Though beginning his radio coverage for the Saints in 1986, Henderson has been feted more recently for his memorable calls that will put fans in a certain place and time forever more: the Saints winning the Super Bowl over the Indianapolis Colts in Miami (the “pigs have flown, hell has frozen over” call after the 2009 season); the Saints defeating Brett Favre to beat the Minnesota Vikings (2009); the Saints defeating the Atlanta Falcons upon returning to the Mercedes-Benz Superdome after Hurricane Katrina (2006); and the Saints beating the Los Angeles Rams for their first playoff win (“Hakim drops the ball,” 2000). But perhaps the real work of Jim Henderson will be in the annals of his quotidian reporting of the team from his anchor desk at WWL TV and his at times dutifully weary but humorously insightful play-by-play calling for the Saints on WWL radio in the many years when any semblance of optimism seemed impossible. It was in those times, when the winning was scarce and even the most die-hard followers were at their most desperate, that Henderson really reached laureate quality, compellingly evoking each play and providing context and perspective along the way to an audience searching for meaning in the Saints’ seemingly unending struggles.
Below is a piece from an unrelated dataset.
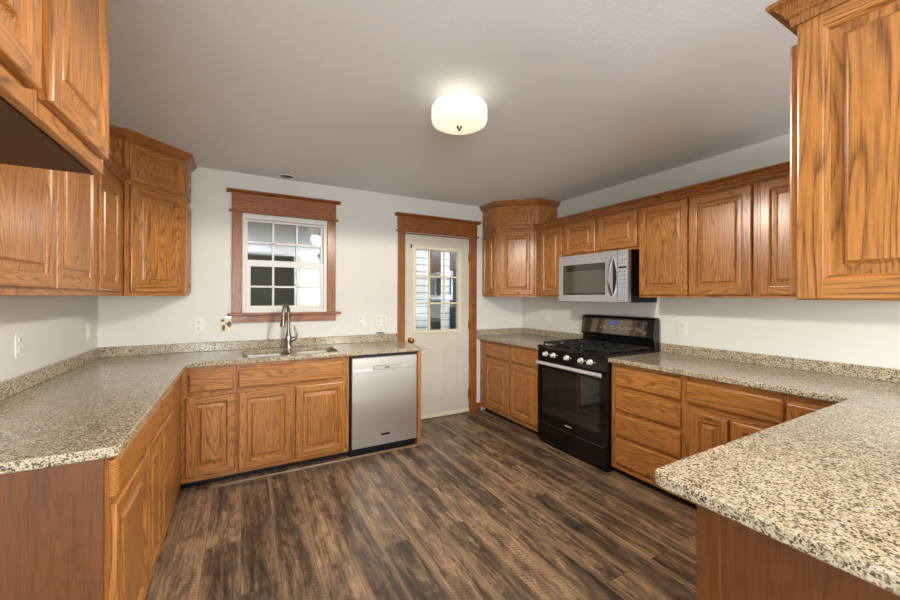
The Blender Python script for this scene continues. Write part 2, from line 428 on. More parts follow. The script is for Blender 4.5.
us.box(0.030, 0.046, YB + 0.04, YB + 0.07, 1.69, 2.088).box(0.683, 0.705, YB + 0.04, YB + 0.07, 1.69, 2.088)
us.box(0.046, 0.683, YB + 0.04, YB + 0.07, 2.070, 2.088).box(0.046, 0.683, YB + 0.04, YB + 0.07, 1.69, 1.72)
for x in (0.257, 0.465): us.box(x - 0.009, x + 0.009, YB + 0.045, YB + 0.062, 1.72, 2.070)
us.box(0.046, 0.683, YB + 0.045, YB + 0.062, 1.871, 1.889)
us_o = W(us, 'upper_sash', 'white', bevel=0.002)
MB().box(0.046, 0.683, YB + 0.066, YB + 0.069, 1.72, 2.070).build('pane', 'glass', us_o, local_of=w)
ls = MB()
ls.box(0.031, 0.070, YB + 0.008, YB + 0.038, 1.262, 1.708).box(0.672, 0.704, YB + 0.008, YB + 0.038, 1.262, 1.708)
ls.box(0.070, 0.672, YB + 0.008, YB + 0.038, 1.660, 1.708).box(0.070, 0.672, YB + 0.008, YB + 0.038, 1.262, 1.300)
for x in (0.256, 0.468): ls.box(x - 0.009, x + 0.009, YB + 0.012, YB + 0.026, 1.300, 1.660)
ls.box(0.070, 0.672, YB + 0.012, YB + 0.026, 1.466, 1.484)
ls_o = W(ls, 'lower_sash', 'white', bevel=0.002)
MB().box(0.070, 0.672, YB + 0.028, YB + 0.031, 1.300, 1.660).build('pane', 'glass', ls_o, local_of=w)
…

For many of those years, the ones under head coaches Jim Mora, Mike Ditka and Jim Haslett especially, Henderson was joined in a loquacious chemistry with former Saints quarterback Archie Manning, whose wit and quiet patience with the unexpected disappointments of football, forged over his own semi-tragic career as the Saints signal caller, seemed so perfectly matched with Henderson’s literary aspect.

Later Henderson would be joined in similar style by Hokie Gajan, with whom he formed an indelible, beloved and often humorous bond, and Deuce McAllister, from whose humble demeanor Henderson often drew terrific insights from his playing experience. Together these teams formed a unified concept of what New Orleans was itself in many ways — part Royal Street and part Bourbon Street, dignified and bawdy at the same time, but always elegant, even if few cared to fully appreciate it in the moment.
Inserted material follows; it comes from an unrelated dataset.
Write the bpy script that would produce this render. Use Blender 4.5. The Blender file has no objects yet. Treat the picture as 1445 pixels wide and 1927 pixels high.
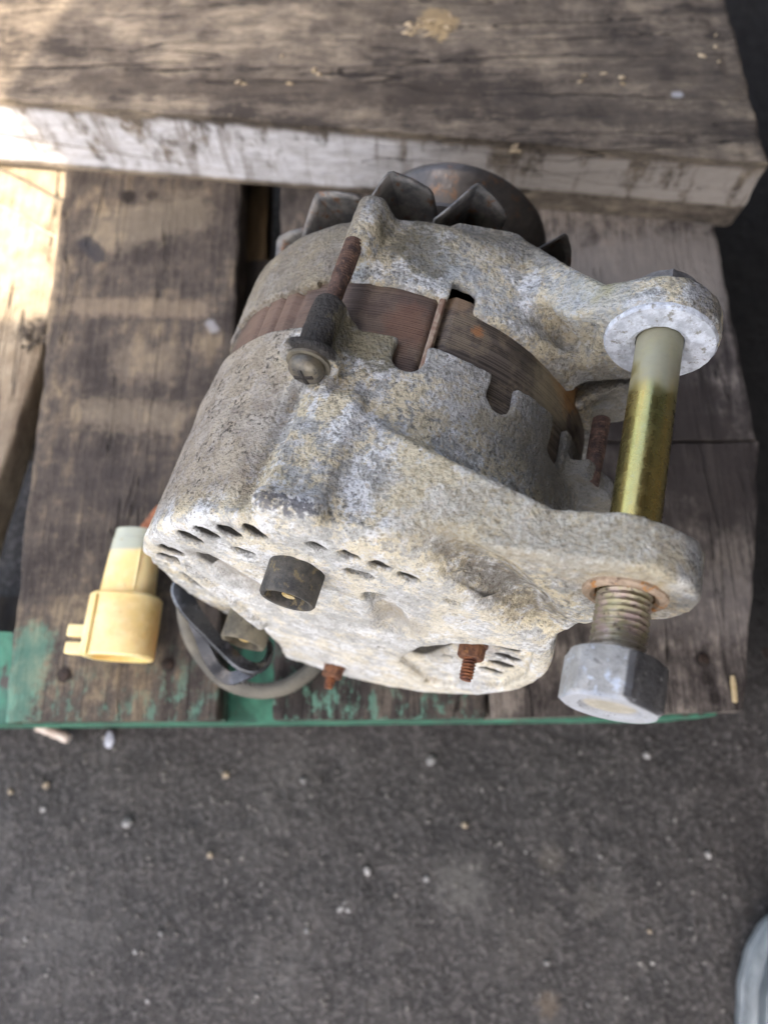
import bpy, bmesh, math, random
import numpy as np
from mathutils import Vector, Matrix, noise as mnoise
rng = random.Random(7)
S = 0.001                                   # everything below is written in millimetres
COL = bpy.context.scene.collection
# ---------------------------------------------------------------- frames
A = np.array([0.25846503, 0.87640107, 0.40634592])      # alternator axis seen from the camera
B = np.array([-0.00480979, 0.9541546, 0.29927556])      # run of the pallet boards
def nrm(v): return np.array(v) / np.linalg.norm(v)
Xw = nrm(np.array([1., 0, 0]) - B[0] * B); Zw = np.cross(Xw, B)
if Zw[1] < 0: Zw = -Zw
e1 = nrm(np.cross([0, 0, 1], A)); e1 = e1 if e1[0] > 0 else -e1
e2 = np.cross(e1, A); e2 = e2 if e2[2] < 0 else -e2
HP = 319.                                                # camera height above the pallet top
CC = np.array([-12.34440513, -31.75491804, 238.37471985])
W3 = np.array([Xw, B, Zw])                               # camera -> world
def c2w(p): return W3 @ np.array(p) + np.array([0, 0, HP])
# ---------------------------------------------------------------- camera
cam = bpy.data.cameras.new('camera'); camo = bpy.data.objects.new('camera', cam); COL.objects.link(camo)
R = W3 @ np.array([[1, 0, 0], [0, 1, 0], [0, 0, -1]]).T
camo.matrix_world = Matrix([[*R[0], 0], [*R[1], 0], [*R[2], HP * S], [0, 0, 0, 1]])
cam.sensor_fit = 'HORIZONTAL'; cam.sensor_width = 36; cam.lens = 36 * 1400 / 1445
cam.clip_start = 0.01; cam.clip_end = 60
cam.dof.use_dof = True; cam.dof.focus_distance = 0.198; cam.dof.aperture_fstop = 12.5
bpy.context.scene.camera = camo
# ---------------------------------------------------------------- sky, sun, exposure
SUN = Vector((-0.25, -0.45, 1.0)).normalized()
w = bpy.data.worlds.new('World'); bpy.context.scene.world = w; w.use_nodes = True
nt = w.node_tree; nt.nodes.clear()
sky = nt.nodes.new('ShaderNodeTexSky'); sky.sky_type = 'NISHITA'; sky.sun_disc = False
sky.air_density = 1.0; sky.dust_density = 6.0; sky.ozone_density = 0.0
sky.sun_elevation = math.asin(SUN.z); sky.sun_rotation = math.atan2(SUN.x, SUN.y)
bg = nt.nodes.new('ShaderNodeBackground'); bg.inputs['Strength'].default_value = 0.15
wo = nt.nodes.new('ShaderNodeOutputWorld')
nt.links.new(sky.outputs[0], bg.inputs[0]); nt.links.new(bg.outputs[0], wo.inputs[0])
sl = bpy.data.lights.new('sun', 'SUN'); sl.energy = 2.1; sl.angle = math.radians(0.5); sl.color = (1, 0.87, 0.70)
so = bpy.data.objects.new('sun', sl); COL.objects.link(so)
so.rotation_euler = SUN.to_track_quat('Z', 'Y').to_euler(); so.location = (0, 0, 3)
vs = bpy.context.scene.view_settings
vs.view_transform = 'Standard'; vs.look = 'None'; vs.gamma = 1; vs.exposure = 2.5
# ---------------------------------------------------------------- material helpers
class NT:
    def __init__(s, name):
        s.m = bpy.data.materials.new(name); s.m.use_nodes = True
        s.t = s.m.node_tree; s.t.nodes.clear()
        s.out = s.n('OutputMaterial'); s.b = s.n('BsdfPrincipled')
        s.l(s.b.outputs[0], s.out.inputs[0]); s.tc = s.n('TexCoord'); s.P = s.tc.outputs['Object']
    def n(s, k, **kw):
        x = s.t.nodes.new('ShaderNode' + k)
        for a, v in kw.items(): setattr(x, a, v)
        return x
    def l(s, a, b): s.t.links.new(a, b)
    def map(s, scale=(1, 1, 1), loc=(0, 0, 0), rot=(0, 0, 0)):
        x = s.n('Mapping'); s.l(s.P, x.inputs[0]); x.inputs['Scale'].default_value = scale
        x.inputs['Location'].default_value = loc; x.inputs['Rotation'].default_value = rot
        return x.outputs[0]
    def noise(s, sc, det=4, rough=.55, vec=None, dist=0):
        x = s.n('TexNoise'); s.l(vec if vec is not None else s.P, x.inputs['Vector'])
        x.inputs['Scale'].default_value = sc; x.inputs['Detail'].default_value = det
        x.inputs['Roughness'].default_value = rough; x.inputs['Distortion'].default_value = dist
        return x.outputs[0]
    def voro(s, sc, vec=None, feature='F1'):
        x = s.n('TexVoronoi', feature=feature); s.l(vec if vec is not None else s.P, x.inputs['Vector'])
        x.inputs['Scale'].default_value = sc; return x.outputs['Distance']
    def ramp(s, f, a, b, ca=0., cb=1.):
        x = s.n('MapRange'); s.v(f, x.inputs[0]); x.inputs[1].default_value = a; x.inputs[2].default_value = b
        x.inputs[3].default_value = ca; x.inputs[4].default_value = cb; x.interpolation_type = 'SMOOTHSTEP'
        return x.outputs[0]
    def v(s, val, sock):
        if isinstance(val, (int, float)): sock.default_value = val
        elif isinstance(val, tuple): sock.default_value = (*val, 1) if len(val) == 3 else val
        else: s.l(val, sock)
    def mix(s, f, a, b, mode='MIX'):
        x = s.n('Mix', data_type='RGBA', blend_type=mode)
        s.v(f, x.inputs[0]); s.v(a, x.inputs[6]); s.v(b, x.inputs[7]); return x.outputs[2]
    def math(s, op, a, b=0.):
        x = s.n('Math', operation=op); s.v(a, x.inputs[0]); s.v(b, x.inputs[1]); x.use_clamp = False; return x.outputs[0]
    def xyz(s):
        x = s.n('SeparateXYZ'); s.l(s.P, x.inputs[0]); return x.outputs
    def blob(s, c, r, soft=.5, amp=.35, sc=None):      # ragged patch round a point (mm)
        d = s.n('VectorMath', operation='DISTANCE'); s.l(s.P, d.inputs[0]); d.inputs[1].default_value = Vector(c) * S
        k = s.math('ADD', s.math('DIVIDE', d.outputs['Value'], r * S), s.math('MULTIPLY', s.math('SUBTRACT', s.noise(sc or 2200 / r, 4), .5), amp * 4))
        return s.ramp(k, 1 - soft * .5, 1 + soft * .5, 1, 0)
    def seg(s, a, b, r, soft=.5, amp=.3, sc=None):     # ragged patch round a segment (mm)
        a = Vector(a) * S; b = Vector(b) * S; d = b - a; L2 = d.length_squared
        sub = s.n('VectorMath', operation='SUBTRACT'); s.l(s.P, sub.inputs[0]); sub.inputs[1].default_value = a
        dt = s.n('VectorMath', operation='DOT_PRODUCT'); s.l(sub.outputs[0], dt.inputs[0]); dt.inputs[1].default_value = d
        t = s.n('Math', operation='DIVIDE'); t.use_clamp = True; s.l(dt.outputs['Value'], t.inputs[0]); t.inputs[1].default_value = L2
        sc_ = s.n('VectorMath', operation='SCALE'); sc_.inputs[0].default_value = d; s.l(t.outputs[0], sc_.inputs['Scale'])
        ds = s.n('VectorMath', operation='DISTANCE'); s.l(sub.outputs[0], ds.inputs[0]); s.l(sc_.outputs[0], ds.inputs[1])
        k = s.math('ADD', s.math('DIVIDE', ds.outputs['Value'], r * S), s.math('MULTIPLY', s.math('SUBTRACT', s.noise(sc or 2200 / r, 5, .7), .5), amp * 7))
        return s.ramp(k, 1 - soft * .5, 1 + soft * .5, 1, 0)
    def fin(s, col, rough=.8, metal=0., bump=None, bd=.0003, bs=1., spec=None):
        s.v(col, s.b.inputs['Base Color']); s.v(rough, s.b.inputs['Roughness']); s.v(metal, s.b.inputs['Metallic'])
        if spec is not None: s.v(spec, s.b.inputs['Specular IOR Level'])
        if bump is not None:
            x = s.n('Bump'); x.inputs['Distance'].default_value = bd; x.inputs['Strength'].default_value = bs
            s.l(bump, x.inputs['Height']); s.l(x.outputs[0], s.b.inputs['Normal'])
        return s.m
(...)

Gradually, they became a tradition themselves, like so many other New Orleans traditions, without anyone noticing. Fans turned down their TV audio and turned on their radio, as Henderson not only explained the details on the field but wove them into a story. Later as the franchise turned into a more frequent winner under head coach Sean Payton, there was Henderson, exhibiting the joy and the amazement of all the fans who were a part of the story. And it was always more than just about football — it was also always about New Orleans, and his love for both.